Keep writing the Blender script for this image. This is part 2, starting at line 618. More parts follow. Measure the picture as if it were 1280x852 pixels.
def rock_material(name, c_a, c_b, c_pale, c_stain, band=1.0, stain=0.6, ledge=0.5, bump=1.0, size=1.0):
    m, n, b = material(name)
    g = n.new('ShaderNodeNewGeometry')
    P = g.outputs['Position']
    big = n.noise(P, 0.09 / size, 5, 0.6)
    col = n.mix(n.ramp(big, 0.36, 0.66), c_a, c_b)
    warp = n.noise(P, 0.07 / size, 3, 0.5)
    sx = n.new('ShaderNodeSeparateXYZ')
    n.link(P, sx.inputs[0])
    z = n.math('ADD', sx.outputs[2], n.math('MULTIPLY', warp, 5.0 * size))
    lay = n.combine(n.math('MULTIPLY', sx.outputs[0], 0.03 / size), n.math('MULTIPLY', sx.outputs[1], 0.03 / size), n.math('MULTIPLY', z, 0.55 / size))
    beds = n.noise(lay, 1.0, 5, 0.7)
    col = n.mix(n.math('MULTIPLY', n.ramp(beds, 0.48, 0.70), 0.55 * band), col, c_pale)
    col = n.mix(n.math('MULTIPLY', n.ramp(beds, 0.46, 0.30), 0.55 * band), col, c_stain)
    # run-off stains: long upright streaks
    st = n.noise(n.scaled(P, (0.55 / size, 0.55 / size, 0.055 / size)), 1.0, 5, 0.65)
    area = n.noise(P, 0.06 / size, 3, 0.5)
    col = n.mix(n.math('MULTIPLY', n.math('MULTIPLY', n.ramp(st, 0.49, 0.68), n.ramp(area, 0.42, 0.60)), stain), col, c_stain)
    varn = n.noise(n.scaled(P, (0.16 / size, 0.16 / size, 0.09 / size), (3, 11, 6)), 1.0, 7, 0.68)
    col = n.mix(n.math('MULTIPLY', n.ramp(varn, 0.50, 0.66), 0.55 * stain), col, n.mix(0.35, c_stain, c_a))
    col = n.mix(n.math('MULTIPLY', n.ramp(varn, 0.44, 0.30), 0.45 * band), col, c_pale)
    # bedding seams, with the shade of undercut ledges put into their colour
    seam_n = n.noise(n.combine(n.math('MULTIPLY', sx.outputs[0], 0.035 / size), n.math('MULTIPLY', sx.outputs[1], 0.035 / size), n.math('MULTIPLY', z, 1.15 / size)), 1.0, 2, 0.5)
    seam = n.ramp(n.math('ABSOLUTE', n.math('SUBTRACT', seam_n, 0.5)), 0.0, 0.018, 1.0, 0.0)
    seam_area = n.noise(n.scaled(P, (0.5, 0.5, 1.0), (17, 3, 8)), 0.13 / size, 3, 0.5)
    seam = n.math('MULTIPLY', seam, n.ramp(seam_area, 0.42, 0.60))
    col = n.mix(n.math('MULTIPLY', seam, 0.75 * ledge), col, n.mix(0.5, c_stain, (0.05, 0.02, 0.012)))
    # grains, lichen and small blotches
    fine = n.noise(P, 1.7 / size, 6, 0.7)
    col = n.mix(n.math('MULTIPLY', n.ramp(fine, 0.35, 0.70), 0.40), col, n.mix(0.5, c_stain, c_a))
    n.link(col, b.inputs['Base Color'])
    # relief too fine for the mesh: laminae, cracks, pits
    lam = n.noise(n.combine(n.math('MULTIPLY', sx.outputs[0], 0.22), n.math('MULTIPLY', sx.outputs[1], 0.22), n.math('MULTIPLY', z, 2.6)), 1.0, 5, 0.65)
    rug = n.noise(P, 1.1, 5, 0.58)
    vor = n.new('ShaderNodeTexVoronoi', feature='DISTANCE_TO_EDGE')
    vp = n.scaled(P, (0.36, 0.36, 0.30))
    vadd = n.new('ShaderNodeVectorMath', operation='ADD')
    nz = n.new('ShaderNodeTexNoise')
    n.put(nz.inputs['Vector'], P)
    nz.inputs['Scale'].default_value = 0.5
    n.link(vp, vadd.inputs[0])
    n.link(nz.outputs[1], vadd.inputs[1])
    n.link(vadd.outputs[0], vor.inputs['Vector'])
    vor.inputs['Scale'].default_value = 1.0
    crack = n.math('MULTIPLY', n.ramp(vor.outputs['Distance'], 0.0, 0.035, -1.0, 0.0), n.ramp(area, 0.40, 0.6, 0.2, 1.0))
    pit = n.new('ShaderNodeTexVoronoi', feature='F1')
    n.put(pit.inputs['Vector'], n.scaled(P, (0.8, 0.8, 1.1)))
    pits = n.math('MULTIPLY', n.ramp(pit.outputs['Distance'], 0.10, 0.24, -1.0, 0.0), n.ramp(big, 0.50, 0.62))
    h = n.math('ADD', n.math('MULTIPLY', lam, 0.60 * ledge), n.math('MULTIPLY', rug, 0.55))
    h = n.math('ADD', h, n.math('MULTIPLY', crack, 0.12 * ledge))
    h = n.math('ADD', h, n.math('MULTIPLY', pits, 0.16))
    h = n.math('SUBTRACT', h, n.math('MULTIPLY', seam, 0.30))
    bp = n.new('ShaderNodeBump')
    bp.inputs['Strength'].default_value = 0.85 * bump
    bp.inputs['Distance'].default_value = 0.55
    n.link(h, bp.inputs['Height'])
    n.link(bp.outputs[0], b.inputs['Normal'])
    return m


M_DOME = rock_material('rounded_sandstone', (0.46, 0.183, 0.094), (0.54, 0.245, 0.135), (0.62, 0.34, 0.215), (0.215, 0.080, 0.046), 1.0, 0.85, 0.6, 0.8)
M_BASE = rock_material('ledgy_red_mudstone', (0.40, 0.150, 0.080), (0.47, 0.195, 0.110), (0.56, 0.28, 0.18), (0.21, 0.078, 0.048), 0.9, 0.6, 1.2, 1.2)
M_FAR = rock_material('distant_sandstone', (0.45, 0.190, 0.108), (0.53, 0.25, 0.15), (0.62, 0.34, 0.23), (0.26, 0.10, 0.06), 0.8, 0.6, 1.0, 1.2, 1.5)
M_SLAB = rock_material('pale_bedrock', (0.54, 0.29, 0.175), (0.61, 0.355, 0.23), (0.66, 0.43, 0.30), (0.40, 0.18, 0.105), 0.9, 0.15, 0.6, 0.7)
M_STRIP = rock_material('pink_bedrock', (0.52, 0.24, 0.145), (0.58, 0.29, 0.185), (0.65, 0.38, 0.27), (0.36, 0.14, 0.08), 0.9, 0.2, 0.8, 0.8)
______
→ **Given request**
All the data must be duplicated exactly, with nothing added or removed.

→ **Task result**
Keep writing the Blender script for this image. This is part 2, starting at line 618. More parts follow. Measure the picture as if it were 1280x852 pixels.
def rock_material(name, c_a, c_b, c_pale, c_stain, band=1.0, stain=0.6, ledge=0.5, bump=1.0, size=1.0):
    m, n, b = material(name)
    g = n.new('ShaderNodeNewGeometry')
    P = g.outputs['Position']
    big = n.noise(P, 0.09 / size, 5, 0.6)
    col = n.mix(n.ramp(big, 0.36, 0.66), c_a, c_b)
    warp = n.noise(P, 0.07 / size, 3, 0.5)
    sx = n.new('ShaderNodeSeparateXYZ')
    n.link(P, sx.inputs[0])
    z = n.math('ADD', sx.outputs[2], n.math('MULTIPLY', warp, 5.0 * size))
    lay = n.combine(n.math('MULTIPLY', sx.outputs[0], 0.03 / size), n.math('MULTIPLY', sx.outputs[1], 0.03 / size), n.math('MULTIPLY', z, 0.55 / size))
    beds = n.noise(lay, 1.0, 5, 0.7)
    col = n.mix(n.math('MULTIPLY', n.ramp(beds, 0.48, 0.70), 0.55 * band), col, c_pale)
    col = n.mix(n.math('MULTIPLY', n.ramp(beds, 0.46, 0.30), 0.55 * band), col, c_stain)
    # run-off stains: long upright streaks
    st = n.noise(n.scaled(P, (0.55 / size, 0.55 / size, 0.055 / size)), 1.0, 5, 0.65)
    area = n.noise(P, 0.06 / size, 3, 0.5)
    col = n.mix(n.math('MULTIPLY', n.math('MULTIPLY', n.ramp(st, 0.49, 0.68), n.ramp(area, 0.42, 0.60)), stain), col, c_stain)
    varn = n.noise(n.scaled(P, (0.16 / size, 0.16 / size, 0.09 / size), (3, 11, 6)), 1.0, 7, 0.68)
    col = n.mix(n.math('MULTIPLY', n.ramp(varn, 0.50, 0.66), 0.55 * stain), col, n.mix(0.35, c_stain, c_a))
    col = n.mix(n.math('MULTIPLY', n.ramp(varn, 0.44, 0.30), 0.45 * band), col, c_pale)
    # bedding seams, with the shade of undercut ledges put into their colour
    seam_n = n.noise(n.combine(n.math('MULTIPLY', sx.outputs[0], 0.035 / size), n.math('MULTIPLY', sx.outputs[1], 0.035 / size), n.math('MULTIPLY', z, 1.15 / size)), 1.0, 2, 0.5)
    seam = n.ramp(n.math('ABSOLUTE', n.math('SUBTRACT', seam_n, 0.5)), 0.0, 0.018, 1.0, 0.0)
    seam_area = n.noise(n.scaled(P, (0.5, 0.5, 1.0), (17, 3, 8)), 0.13 / size, 3, 0.5)
    seam = n.math('MULTIPLY', seam, n.ramp(seam_area, 0.42, 0.60))
    col = n.mix(n.math('MULTIPLY', seam, 0.75 * ledge), col, n.mix(0.5, c_stain, (0.05, 0.02, 0.012)))
    # grains, lichen and small blotches
    fine = n.noise(P, 1.7 / size, 6, 0.7)
    col = n.mix(n.math('MULTIPLY', n.ramp(fine, 0.35, 0.70), 0.40), col, n.mix(0.5, c_stain, c_a))
    n.link(col, b.inputs['Base Color'])
    # relief too fine for the mesh: laminae, cracks, pits
    lam = n.noise(n.combine(n.math('MULTIPLY', sx.outputs[0], 0.22), n.math('MULTIPLY', sx.outputs[1], 0.22), n.math('MULTIPLY', z, 2.6)), 1.0, 5, 0.65)
    rug = n.noise(P, 1.1, 5, 0.58)
    vor = n.new('ShaderNodeTexVoronoi', feature='DISTANCE_TO_EDGE')
    vp = n.scaled(P, (0.36, 0.36, 0.30))
    vadd = n.new('ShaderNodeVectorMath', operation='ADD')
    nz = n.new('ShaderNodeTexNoise')
    n.put(nz.inputs['Vector'], P)
    nz.inputs['Scale'].default_value = 0.5
    n.link(vp, vadd.inputs[0])
    n.link(nz.outputs[1], vadd.inputs[1])
    n.link(vadd.outputs[0], vor.inputs['Vector'])
    vor.inputs['Scale'].default_value = 1.0
    crack = n.math('MULTIPLY', n.ramp(vor.outputs['Distance'], 0.0, 0.035, -1.0, 0.0), n.ramp(area, 0.40, 0.6, 0.2, 1.0))
    pit = n.new('ShaderNodeTexVoronoi', feature='F1')
    n.put(pit.inputs['Vector'], n.scaled(P, (0.8, 0.8, 1.1)))
    pits = n.math('MULTIPLY', n.ramp(pit.outputs['Distance'], 0.10, 0.24, -1.0, 0.0), n.ramp(big, 0.50, 0.62))
    h = n.math('ADD', n.math('MULTIPLY', lam, 0.60 * ledge), n.math('MULTIPLY', rug, 0.55))
    h = n.math('ADD', h, n.math('MULTIPLY', crack, 0.12 * ledge))
    h = n.math('ADD', h, n.math('MULTIPLY', pits, 0.16))
    h = n.math('SUBTRACT', h, n.math('MULTIPLY', seam, 0.30))
    bp = n.new('ShaderNodeBump')
    bp.inputs['Strength'].default_value = 0.85 * bump
    bp.inputs['Distance'].default_value = 0.55
    n.link(h, bp.inputs['Height'])
    n.link(bp.outputs[0], b.inputs['Normal'])
    return m


M_DOME = rock_material('rounded_sandstone', (0.46, 0.183, 0.094), (0.54, 0.245, 0.135), (0.62, 0.34, 0.215), (0.215, 0.080, 0.046), 1.0, 0.85, 0.6, 0.8)
M_BASE = rock_material('ledgy_red_mudstone', (0.40, 0.150, 0.080), (0.47, 0.195, 0.110), (0.56, 0.28, 0.18), (0.21, 0.078, 0.048), 0.9, 0.6, 1.2, 1.2)
M_FAR = rock_material('distant_sandstone', (0.45, 0.190, 0.108), (0.53, 0.25, 0.15), (0.62, 0.34, 0.23), (0.26, 0.10, 0.06), 0.8, 0.6, 1.0, 1.2, 1.5)
M_SLAB = rock_material('pale_bedrock', (0.54, 0.29, 0.175), (0.61, 0.355, 0.23), (0.66, 0.43, 0.30), (0.40, 0.18, 0.105), 0.9, 0.15, 0.6, 0.7)
M_STRIP = rock_material('pink_bedrock', (0.52, 0.24, 0.145), (0.58, 0.29, 0.185), (0.65, 0.38, 0.27), (0.36, 0.14, 0.08), 0.9, 0.2, 0.8, 0.8)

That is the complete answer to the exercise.